**Challenge**
Write each line exactly as it stands, from the line containing "Write part 2" through the end of the data.

begin

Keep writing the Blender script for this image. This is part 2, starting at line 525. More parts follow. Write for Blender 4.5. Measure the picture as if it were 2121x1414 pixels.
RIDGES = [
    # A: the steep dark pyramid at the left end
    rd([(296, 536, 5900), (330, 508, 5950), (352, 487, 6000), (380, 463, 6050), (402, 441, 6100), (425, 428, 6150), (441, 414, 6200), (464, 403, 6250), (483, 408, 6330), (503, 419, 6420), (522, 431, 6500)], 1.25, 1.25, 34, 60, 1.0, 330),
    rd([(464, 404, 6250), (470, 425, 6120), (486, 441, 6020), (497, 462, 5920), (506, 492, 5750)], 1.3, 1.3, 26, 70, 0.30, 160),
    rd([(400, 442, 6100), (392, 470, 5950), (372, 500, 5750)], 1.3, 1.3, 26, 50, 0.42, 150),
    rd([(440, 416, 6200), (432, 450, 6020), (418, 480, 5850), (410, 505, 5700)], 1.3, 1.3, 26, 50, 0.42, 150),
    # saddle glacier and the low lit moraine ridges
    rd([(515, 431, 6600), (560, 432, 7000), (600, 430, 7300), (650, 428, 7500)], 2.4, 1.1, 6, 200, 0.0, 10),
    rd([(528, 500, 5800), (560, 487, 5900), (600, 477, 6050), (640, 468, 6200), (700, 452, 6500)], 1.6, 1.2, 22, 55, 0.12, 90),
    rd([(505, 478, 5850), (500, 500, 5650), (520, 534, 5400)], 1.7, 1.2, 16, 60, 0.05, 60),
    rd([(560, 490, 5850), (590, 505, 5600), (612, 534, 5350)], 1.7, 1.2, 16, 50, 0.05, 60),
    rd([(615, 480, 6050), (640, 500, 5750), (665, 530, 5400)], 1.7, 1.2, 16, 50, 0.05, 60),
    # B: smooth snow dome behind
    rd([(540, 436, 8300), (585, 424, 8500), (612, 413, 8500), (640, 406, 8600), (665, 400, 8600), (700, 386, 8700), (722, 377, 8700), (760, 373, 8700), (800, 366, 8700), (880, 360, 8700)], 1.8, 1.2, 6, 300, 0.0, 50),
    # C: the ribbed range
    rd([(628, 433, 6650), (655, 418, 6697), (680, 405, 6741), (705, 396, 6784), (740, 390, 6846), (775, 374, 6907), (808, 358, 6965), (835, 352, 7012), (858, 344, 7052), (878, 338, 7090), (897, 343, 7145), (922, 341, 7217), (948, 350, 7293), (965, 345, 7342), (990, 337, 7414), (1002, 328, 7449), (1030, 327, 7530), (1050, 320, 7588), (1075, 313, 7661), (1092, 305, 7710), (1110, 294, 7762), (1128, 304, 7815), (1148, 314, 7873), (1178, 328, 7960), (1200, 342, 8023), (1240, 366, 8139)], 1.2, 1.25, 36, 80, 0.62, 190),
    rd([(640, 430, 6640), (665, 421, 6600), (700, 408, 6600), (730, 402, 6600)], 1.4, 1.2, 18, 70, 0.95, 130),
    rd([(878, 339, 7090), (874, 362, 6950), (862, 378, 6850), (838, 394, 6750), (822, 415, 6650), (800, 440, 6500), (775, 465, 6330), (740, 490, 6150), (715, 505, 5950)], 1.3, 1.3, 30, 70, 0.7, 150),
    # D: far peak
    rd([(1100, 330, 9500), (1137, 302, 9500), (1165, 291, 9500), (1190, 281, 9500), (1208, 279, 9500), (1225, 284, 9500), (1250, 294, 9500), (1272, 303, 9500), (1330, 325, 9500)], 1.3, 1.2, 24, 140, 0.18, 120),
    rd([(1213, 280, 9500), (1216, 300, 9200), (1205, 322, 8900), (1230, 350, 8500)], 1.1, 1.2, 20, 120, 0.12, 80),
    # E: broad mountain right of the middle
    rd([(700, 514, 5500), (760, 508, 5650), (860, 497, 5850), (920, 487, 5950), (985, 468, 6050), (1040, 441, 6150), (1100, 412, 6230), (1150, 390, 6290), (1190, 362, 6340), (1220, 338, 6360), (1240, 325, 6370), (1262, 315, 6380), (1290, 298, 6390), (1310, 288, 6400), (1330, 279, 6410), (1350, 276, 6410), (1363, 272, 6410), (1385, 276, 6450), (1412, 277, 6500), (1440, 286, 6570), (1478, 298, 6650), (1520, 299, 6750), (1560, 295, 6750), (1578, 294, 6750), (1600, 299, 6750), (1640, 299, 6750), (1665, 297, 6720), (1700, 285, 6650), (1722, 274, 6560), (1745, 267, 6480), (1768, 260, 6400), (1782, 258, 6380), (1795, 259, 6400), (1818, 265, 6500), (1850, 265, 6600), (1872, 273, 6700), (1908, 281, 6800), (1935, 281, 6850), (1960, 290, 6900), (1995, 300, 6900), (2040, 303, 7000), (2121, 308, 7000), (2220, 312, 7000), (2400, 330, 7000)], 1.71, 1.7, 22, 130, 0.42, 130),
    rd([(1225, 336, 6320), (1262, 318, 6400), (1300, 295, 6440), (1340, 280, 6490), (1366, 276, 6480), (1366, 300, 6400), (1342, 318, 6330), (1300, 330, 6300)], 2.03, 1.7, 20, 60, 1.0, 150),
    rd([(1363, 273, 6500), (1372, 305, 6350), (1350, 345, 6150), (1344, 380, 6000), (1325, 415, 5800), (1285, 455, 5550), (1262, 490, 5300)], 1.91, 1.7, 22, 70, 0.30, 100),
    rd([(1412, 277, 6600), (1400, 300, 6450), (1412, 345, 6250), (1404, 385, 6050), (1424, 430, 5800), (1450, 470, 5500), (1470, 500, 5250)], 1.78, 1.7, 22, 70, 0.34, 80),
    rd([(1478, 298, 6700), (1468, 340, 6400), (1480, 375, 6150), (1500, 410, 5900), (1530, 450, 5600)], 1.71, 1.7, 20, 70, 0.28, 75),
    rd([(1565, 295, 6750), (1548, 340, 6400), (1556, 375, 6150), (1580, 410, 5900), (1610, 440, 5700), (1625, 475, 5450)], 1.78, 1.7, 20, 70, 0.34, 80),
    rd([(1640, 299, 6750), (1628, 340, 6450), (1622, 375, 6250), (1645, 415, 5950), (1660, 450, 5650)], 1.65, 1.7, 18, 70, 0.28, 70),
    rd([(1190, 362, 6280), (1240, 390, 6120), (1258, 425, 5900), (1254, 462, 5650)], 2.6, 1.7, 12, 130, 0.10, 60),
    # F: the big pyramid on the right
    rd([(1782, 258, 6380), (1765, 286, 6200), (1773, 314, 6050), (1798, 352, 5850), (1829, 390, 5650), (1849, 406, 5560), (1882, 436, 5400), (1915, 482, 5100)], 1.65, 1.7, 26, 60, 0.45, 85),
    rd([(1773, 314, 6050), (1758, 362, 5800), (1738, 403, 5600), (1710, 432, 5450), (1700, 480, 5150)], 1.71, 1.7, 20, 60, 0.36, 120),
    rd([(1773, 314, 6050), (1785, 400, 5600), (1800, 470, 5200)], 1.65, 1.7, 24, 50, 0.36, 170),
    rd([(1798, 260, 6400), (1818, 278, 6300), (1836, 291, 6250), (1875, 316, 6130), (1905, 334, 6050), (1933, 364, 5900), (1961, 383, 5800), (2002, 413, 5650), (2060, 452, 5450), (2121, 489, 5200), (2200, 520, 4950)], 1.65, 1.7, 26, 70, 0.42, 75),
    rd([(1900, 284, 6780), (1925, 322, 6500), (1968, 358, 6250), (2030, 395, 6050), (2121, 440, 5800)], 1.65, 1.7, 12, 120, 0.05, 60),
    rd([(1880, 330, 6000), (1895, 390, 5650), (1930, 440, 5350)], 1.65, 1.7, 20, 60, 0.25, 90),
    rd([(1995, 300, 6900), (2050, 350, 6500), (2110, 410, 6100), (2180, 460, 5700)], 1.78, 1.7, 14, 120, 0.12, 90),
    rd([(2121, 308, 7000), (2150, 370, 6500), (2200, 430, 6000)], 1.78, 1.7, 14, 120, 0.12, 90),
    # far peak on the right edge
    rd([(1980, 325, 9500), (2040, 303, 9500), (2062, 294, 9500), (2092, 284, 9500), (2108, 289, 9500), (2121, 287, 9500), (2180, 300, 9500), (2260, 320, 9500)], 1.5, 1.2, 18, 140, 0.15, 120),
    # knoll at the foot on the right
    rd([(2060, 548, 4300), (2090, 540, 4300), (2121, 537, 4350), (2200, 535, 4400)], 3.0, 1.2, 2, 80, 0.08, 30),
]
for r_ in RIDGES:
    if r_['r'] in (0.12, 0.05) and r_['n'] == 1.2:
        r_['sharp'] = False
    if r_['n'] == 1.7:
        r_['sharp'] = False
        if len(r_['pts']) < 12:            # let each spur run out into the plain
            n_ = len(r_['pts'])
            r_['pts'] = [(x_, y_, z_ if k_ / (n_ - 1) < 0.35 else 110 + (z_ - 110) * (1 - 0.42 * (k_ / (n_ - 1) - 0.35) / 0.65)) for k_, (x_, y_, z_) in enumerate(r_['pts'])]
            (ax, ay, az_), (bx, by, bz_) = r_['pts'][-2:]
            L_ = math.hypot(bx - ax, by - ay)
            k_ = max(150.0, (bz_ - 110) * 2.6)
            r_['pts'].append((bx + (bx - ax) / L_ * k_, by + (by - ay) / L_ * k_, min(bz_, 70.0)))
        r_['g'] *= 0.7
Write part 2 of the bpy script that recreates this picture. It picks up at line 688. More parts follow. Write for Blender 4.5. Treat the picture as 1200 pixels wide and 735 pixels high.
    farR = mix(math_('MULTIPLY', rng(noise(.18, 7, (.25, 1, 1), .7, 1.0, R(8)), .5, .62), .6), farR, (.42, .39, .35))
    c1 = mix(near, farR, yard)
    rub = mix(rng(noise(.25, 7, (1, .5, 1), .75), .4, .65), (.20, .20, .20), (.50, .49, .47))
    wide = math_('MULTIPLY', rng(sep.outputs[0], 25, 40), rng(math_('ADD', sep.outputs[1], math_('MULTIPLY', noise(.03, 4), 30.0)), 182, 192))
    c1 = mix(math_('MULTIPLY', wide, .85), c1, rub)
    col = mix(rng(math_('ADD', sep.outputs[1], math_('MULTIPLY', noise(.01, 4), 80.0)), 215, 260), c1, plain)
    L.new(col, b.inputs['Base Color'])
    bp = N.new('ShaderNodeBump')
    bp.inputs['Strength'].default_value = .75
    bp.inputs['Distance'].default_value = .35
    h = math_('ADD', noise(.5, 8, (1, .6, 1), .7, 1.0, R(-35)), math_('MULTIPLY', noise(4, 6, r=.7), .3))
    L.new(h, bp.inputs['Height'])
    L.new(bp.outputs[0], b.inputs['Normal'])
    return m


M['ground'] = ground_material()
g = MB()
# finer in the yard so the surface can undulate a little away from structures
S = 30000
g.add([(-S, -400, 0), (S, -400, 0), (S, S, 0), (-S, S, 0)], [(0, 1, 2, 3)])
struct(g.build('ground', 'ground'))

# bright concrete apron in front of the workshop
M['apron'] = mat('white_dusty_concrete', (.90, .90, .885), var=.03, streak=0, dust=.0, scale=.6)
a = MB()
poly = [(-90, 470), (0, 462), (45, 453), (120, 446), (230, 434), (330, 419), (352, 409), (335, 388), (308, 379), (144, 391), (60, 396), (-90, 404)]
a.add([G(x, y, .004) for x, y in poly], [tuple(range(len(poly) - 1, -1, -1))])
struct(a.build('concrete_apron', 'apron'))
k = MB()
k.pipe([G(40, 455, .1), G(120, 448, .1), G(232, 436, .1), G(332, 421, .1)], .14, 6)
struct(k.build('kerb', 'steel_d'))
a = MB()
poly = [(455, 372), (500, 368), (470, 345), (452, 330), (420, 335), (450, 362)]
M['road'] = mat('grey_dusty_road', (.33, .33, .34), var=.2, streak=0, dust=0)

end

**Written reply**
Write part 2 of the bpy script that recreates this picture. It picks up at line 688. More parts follow. Write for Blender 4.5. Treat the picture as 1200 pixels wide and 735 pixels high.
    farR = mix(math_('MULTIPLY', rng(noise(.18, 7, (.25, 1, 1), .7, 1.0, R(8)), .5, .62), .6), farR, (.42, .39, .35))
    c1 = mix(near, farR, yard)
    rub = mix(rng(noise(.25, 7, (1, .5, 1), .75), .4, .65), (.20, .20, .20), (.50, .49, .47))
    wide = math_('MULTIPLY', rng(sep.outputs[0], 25, 40), rng(math_('ADD', sep.outputs[1], math_('MULTIPLY', noise(.03, 4), 30.0)), 182, 192))
    c1 = mix(math_('MULTIPLY', wide, .85), c1, rub)
    col = mix(rng(math_('ADD', sep.outputs[1], math_('MULTIPLY', noise(.01, 4), 80.0)), 215, 260), c1, plain)
    L.new(col, b.inputs['Base Color'])
    bp = N.new('ShaderNodeBump')
    bp.inputs['Strength'].default_value = .75
    bp.inputs['Distance'].default_value = .35
    h = math_('ADD', noise(.5, 8, (1, .6, 1), .7, 1.0, R(-35)), math_('MULTIPLY', noise(4, 6, r=.7), .3))
    L.new(h, bp.inputs['Height'])
    L.new(bp.outputs[0], b.inputs['Normal'])
    return m


M['ground'] = ground_material()
g = MB()
# finer in the yard so the surface can undulate a little away from structures
S = 30000
g.add([(-S, -400, 0), (S, -400, 0), (S, S, 0), (-S, S, 0)], [(0, 1, 2, 3)])
struct(g.build('ground', 'ground'))

# bright concrete apron in front of the workshop
M['apron'] = mat('white_dusty_concrete', (.90, .90, .885), var=.03, streak=0, dust=.0, scale=.6)
a = MB()
poly = [(-90, 470), (0, 462), (45, 453), (120, 446), (230, 434), (330, 419), (352, 409), (335, 388), (308, 379), (144, 391), (60, 396), (-90, 404)]
a.add([G(x, y, .004) for x, y in poly], [tuple(range(len(poly) - 1, -1, -1))])
struct(a.build('concrete_apron', 'apron'))
k = MB()
k.pipe([G(40, 455, .1), G(120, 448, .1), G(232, 436, .1), G(332, 421, .1)], .14, 6)
struct(k.build('kerb', 'steel_d'))
a = MB()
poly = [(455, 372), (500, 368), (470, 345), (452, 330), (420, 335), (450, 362)]
M['road'] = mat('grey_dusty_road', (.33, .33, .34), var=.2, streak=0, dust=0)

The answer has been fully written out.